## OBJECTIVE
Give back the full listing, character for character, with no pictures.

## DATA BLOCK
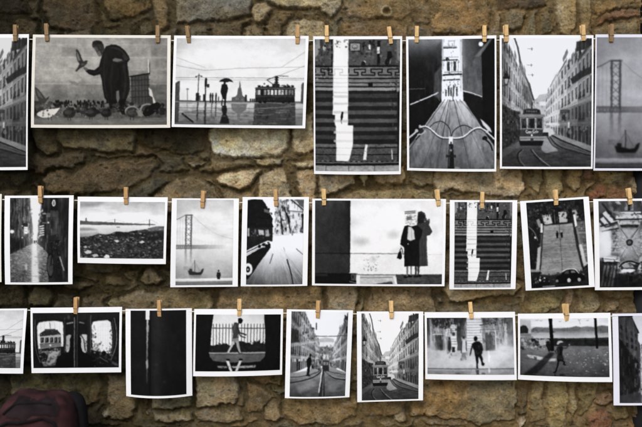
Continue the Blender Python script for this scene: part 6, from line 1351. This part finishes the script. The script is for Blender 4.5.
# corners TL TR BR BL, picture corners (or one inset), tones, curl, depth, paper, gain, label
PR = [
    ((-64, 34.4), (29, 34.2), (28.6, 170), (-64, 170.4), (3, 3.6, 1.6, 3), tram, .002, 0, 0, .74, 'print of a street of pale house fronts, cut off at the top left'),
    ((33, 34.6), (170.8, 35.4), (170.8, 128), (31.3, 127.7), (3, 2.8, 3.4, 3.1), pic_pigeon_man(), .003, 0, 1, .80, 'landscape print of a man in a dark coat feeding a flock of pigeons'),
    ((174.2, 35.6), (308.7, 36), (305.3, 128.6), (172, 127.1), (2.8, 2.8, 3, 2.8), umb, .004, 0, 0, .92, 'landscape print of a figure with an umbrella and an old tram on a wet square'),
    ((313.2, 36.3), (402.2, 36.2), (400.7, 174.2), (314, 174), (1.6, 3, 2, 3.2), stairs, .002, 0, 0, .96, 'large print of a striped flight of steps with a bright strip of light, top string'),
    ((406, 36.6), (496.3, 35.4), (495.6, 171.6), (407, 170.4), (2.2, 3, 1.8, 2.6), pic_handlebar(), .003, 0, 0, .96, 'large print of bicycle handlebars riding down a narrow alley'),
    ((499.7, 35.2), (593.6, 35.2), (592.4, 168.9), (500, 168.6), (2, 3, 1.8, 2.2), tram, -.003, 0, 0, .90, 'large print of a tram coming down a street with a wall lamp, top string'),
    ((595.4, 34.4), (689, 34.2), (688, 170.6), (593.2, 170.6), (1.4, 3, 3, 2.4), pic_bridge(False), .002, .001, 2, .72, 'large dim print of a bridge tower over a foggy river, at the right edge'),
    ((-66, 194), (1.8, 194), (1.7, 282), (-66, 282), (6, 3, 6, 3), pic_pale_sea(), .002, 0, 1, .8, 'cut-off print of which only a white edge shows left of the bicycle alley print'),
    ((4.8, 195.7), (73.8, 195.3), (72.9, 284), (6.2, 284.1), (5.4, 2.3, 4.6, 2.2), pic_wet_alley(), .004, 0, 0, .86, 'print of a wet narrow alley with a bicycle leaning at the right'),
    ((77.8, 196.7), (167.8, 197.3), (166.3, 263.9), (78, 262.7), (2.6, 4.8, 2.6, 5.3), pic_rocky_shore(), .003, 0, 0, .9, 'small landscape print of a rocky shore under a cloudy sky with a far bridge'),
    ((172, 198.3), (239, 198.5), (238, 286.4), (170.8, 287), (5, 1.5, 5.4, 2), pic_bridge(True), .005, 0, 0, .93, 'print of a foggy bridge and boat with a small standing figure'),
    ((242.6, 197), (309, 197), (307.3, 285.7), (241, 286), (5.2, 2.2, 5, 1.8), pic_fast_car(), .003, 0, 0, .96, 'high contrast print of a black car wheel and a blurred bright road'),
    ((312.3, 198.6), (446, 199), (444, 285.9), (312, 285.3), (2.8, 1.8, 2.8, 2), pic_newspaper_women(), .003, 0, 0, .96, 'landscape print of two women in dark coats, one hidden by a newspaper'),
    ((449.8, 200), (517.2, 200.2), (515, 288.9), (448.8, 289.1), (4.8, 2, 4.9, 1.9), stairs, .005, 0, 0, .94, 'small print of a striped flight of steps, middle string beside the two women'),
    ((519.9, 201.2), (588.7, 196.6), (593.8, 286.6), (525.4, 290.5), (6, 2, 5.6, 2), pic_brick_ramp(), .003, 0, 0, .9, 'tilted print of two small figures on a wide brick ramp above parked cars'),
    ((593.2, 199), (664, 198.4), (663, 289.2), (594.7, 290.1), (5, 2.2, 5, 2.8), pic_vault(), .002, .001, 0, .86, 'print of an ornate vaulted ceiling seen from below, cut off at the right'),
    ((-68, 309.6), (27.3, 308.4), (23.5, 373.4), (-68, 372), (3.8, 1.6, 3.2, 5.4), umb, .004, 0, 0, .80, 'cut-off small print of the end of a tram under a grey sky, bottom string'),
    ((30.3, 307.9), (122, 306.9), (121.2, 372.3), (31.2, 373.3), (2.2, 5.2, 2.4, 5.1), pic_tram_cab(), -.006, 0, 0, .86, 'print from a dark tram cab looking out through two bright windows'),
    ((125.3, 309), (191.7, 308.3), (192, 396), (125.8, 396.4), (5.2, 1.6, 5.6, 2.3), pic_dark_slit(), -.012, 0, 0, .9, 'nearly black print with one thin bright vertical slit'),
    ((194.2, 309), (283.2, 309), (282, 374.8), (193.2, 376), (2, 5.4, 2.2, 5), pic_walking_girl(), -.004, 0, 0, .93, 'print of a girl walking past railings, framed by black'),
    ((286.8, 309.3), (353, 310.3), (349.4, 397.2), (284.8, 398.2), (4.8, 1.9, 4.6, 1.6), pic_downhill_street(), -.005, 0, 0, .93, 'print of a man beside tram rails running down a street to the water'),
    ((356.8, 311.5), (423.2, 311.5), (422.7, 399.8), (357.2, 401.8), (4.6, 1.9, 4.6, 1.6), tram, .003, 0, 0, .93, 'small print of a tram in a street with a wall lamp, bottom string'),
    ((424.6, 312.2), (515, 311.8), (516.7, 379.9), (425.4, 379.3), (2.1, 5.6, 2.4, 5.4), pic_fog_figure(), -.004, 0, 0, .95, 'print of a dark running figure in white mist before a pale house'),
    ((518, 313.7), (610.5, 312.8), (612, 381.8), (518.3, 379.7), (2, 4.9, 2.8, 4.8), pic_running_boy(), -.004, 0, 0, .84, 'print of a child running across a dark sunlit promenade between two posts'),
    ((612.5, 313.7), (681, 312.4), (682, 404.6), (614, 405.6), (5.6, 2.4, 4.4, 2.4), pic_narrow_roofs(), -.010, .001, 2, .8, 'print of dark house fronts, cut off at the right end of the bottom string'),
]
LEFT_TONE = {0: .9}
rp = random.Random(4)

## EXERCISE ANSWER
Continue the Blender Python script for this scene: part 6, from line 1351. This part finishes the script. The script is for Blender 4.5.
# corners TL TR BR BL, picture corners (or one inset), tones, curl, depth, paper, gain, label
PR = [
    ((-64, 34.4), (29, 34.2), (28.6, 170), (-64, 170.4), (3, 3.6, 1.6, 3), tram, .002, 0, 0, .74, 'print of a street of pale house fronts, cut off at the top left'),
    ((33, 34.6), (170.8, 35.4), (170.8, 128), (31.3, 127.7), (3, 2.8, 3.4, 3.1), pic_pigeon_man(), .003, 0, 1, .80, 'landscape print of a man in a dark coat feeding a flock of pigeons'),
    ((174.2, 35.6), (308.7, 36), (305.3, 128.6), (172, 127.1), (2.8, 2.8, 3, 2.8), umb, .004, 0, 0, .92, 'landscape print of a figure with an umbrella and an old tram on a wet square'),
    ((313.2, 36.3), (402.2, 36.2), (400.7, 174.2), (314, 174), (1.6, 3, 2, 3.2), stairs, .002, 0, 0, .96, 'large print of a striped flight of steps with a bright strip of light, top string'),
    ((406, 36.6), (496.3, 35.4), (495.6, 171.6), (407, 170.4), (2.2, 3, 1.8, 2.6), pic_handlebar(), .003, 0, 0, .96, 'large print of bicycle handlebars riding down a narrow alley'),
    ((499.7, 35.2), (593.6, 35.2), (592.4, 168.9), (500, 168.6), (2, 3, 1.8, 2.2), tram, -.003, 0, 0, .90, 'large print of a tram coming down a street with a wall lamp, top string'),
    ((595.4, 34.4), (689, 34.2), (688, 170.6), (593.2, 170.6), (1.4, 3, 3, 2.4), pic_bridge(False), .002, .001, 2, .72, 'large dim print of a bridge tower over a foggy river, at the right edge'),
    ((-66, 194), (1.8, 194), (1.7, 282), (-66, 282), (6, 3, 6, 3), pic_pale_sea(), .002, 0, 1, .8, 'cut-off print of which only a white edge shows left of the bicycle alley print'),
    ((4.8, 195.7), (73.8, 195.3), (72.9, 284), (6.2, 284.1), (5.4, 2.3, 4.6, 2.2), pic_wet_alley(), .004, 0, 0, .86, 'print of a wet narrow alley with a bicycle leaning at the right'),
    ((77.8, 196.7), (167.8, 197.3), (166.3, 263.9), (78, 262.7), (2.6, 4.8, 2.6, 5.3), pic_rocky_shore(), .003, 0, 0, .9, 'small landscape print of a rocky shore under a cloudy sky with a far bridge'),
    ((172, 198.3), (239, 198.5), (238, 286.4), (170.8, 287), (5, 1.5, 5.4, 2), pic_bridge(True), .005, 0, 0, .93, 'print of a foggy bridge and boat with a small standing figure'),
    ((242.6, 197), (309, 197), (307.3, 285.7), (241, 286), (5.2, 2.2, 5, 1.8), pic_fast_car(), .003, 0, 0, .96, 'high contrast print of a black car wheel and a blurred bright road'),
    ((312.3, 198.6), (446, 199), (444, 285.9), (312, 285.3), (2.8, 1.8, 2.8, 2), pic_newspaper_women(), .003, 0, 0, .96, 'landscape print of two women in dark coats, one hidden by a newspaper'),
    ((449.8, 200), (517.2, 200.2), (515, 288.9), (448.8, 289.1), (4.8, 2, 4.9, 1.9), stairs, .005, 0, 0, .94, 'small print of a striped flight of steps, middle string beside the two women'),
    ((519.9, 201.2), (588.7, 196.6), (593.8, 286.6), (525.4, 290.5), (6, 2, 5.6, 2), pic_brick_ramp(), .003, 0, 0, .9, 'tilted print of two small figures on a wide brick ramp above parked cars'),
    ((593.2, 199), (664, 198.4), (663, 289.2), (594.7, 290.1), (5, 2.2, 5, 2.8), pic_vault(), .002, .001, 0, .86, 'print of an ornate vaulted ceiling seen from below, cut off at the right'),
    ((-68, 309.6), (27.3, 308.4), (23.5, 373.4), (-68, 372), (3.8, 1.6, 3.2, 5.4), umb, .004, 0, 0, .80, 'cut-off small print of the end of a tram under a grey sky, bottom string'),
    ((30.3, 307.9), (122, 306.9), (121.2, 372.3), (31.2, 373.3), (2.2, 5.2, 2.4, 5.1), pic_tram_cab(), -.006, 0, 0, .86, 'print from a dark tram cab looking out through two bright windows'),
    ((125.3, 309), (191.7, 308.3), (192, 396), (125.8, 396.4), (5.2, 1.6, 5.6, 2.3), pic_dark_slit(), -.012, 0, 0, .9, 'nearly black print with one thin bright vertical slit'),
    ((194.2, 309), (283.2, 309), (282, 374.8), (193.2, 376), (2, 5.4, 2.2, 5), pic_walking_girl(), -.004, 0, 0, .93, 'print of a girl walking past railings, framed by black'),
    ((286.8, 309.3), (353, 310.3), (349.4, 397.2), (284.8, 398.2), (4.8, 1.9, 4.6, 1.6), pic_downhill_street(), -.005, 0, 0, .93, 'print of a man beside tram rails running down a street to the water'),
    ((356.8, 311.5), (423.2, 311.5), (422.7, 399.8), (357.2, 401.8), (4.6, 1.9, 4.6, 1.6), tram, .003, 0, 0, .93, 'small print of a tram in a street with a wall lamp, bottom string'),
    ((424.6, 312.2), (515, 311.8), (516.7, 379.9), (425.4, 379.3), (2.1, 5.6, 2.4, 5.4), pic_fog_figure(), -.004, 0, 0, .95, 'print of a dark running figure in white mist before a pale house'),
    ((518, 313.7), (610.5, 312.8), (612, 381.8), (518.3, 379.7), (2, 4.9, 2.8, 4.8), pic_running_boy(), -.004, 0, 0, .84, 'print of a child running across a dark sunlit promenade between two posts'),
    ((612.5, 313.7), (681, 312.4), (682, 404.6), (614, 405.6), (5.6, 2.4, 4.4, 2.4), pic_narrow_roofs(), -.010, .001, 2, .8, 'print of dark house fronts, cut off at the right end of the bottom string'),
]
LEFT_TONE = {0: .9}
rp = random.Random(4)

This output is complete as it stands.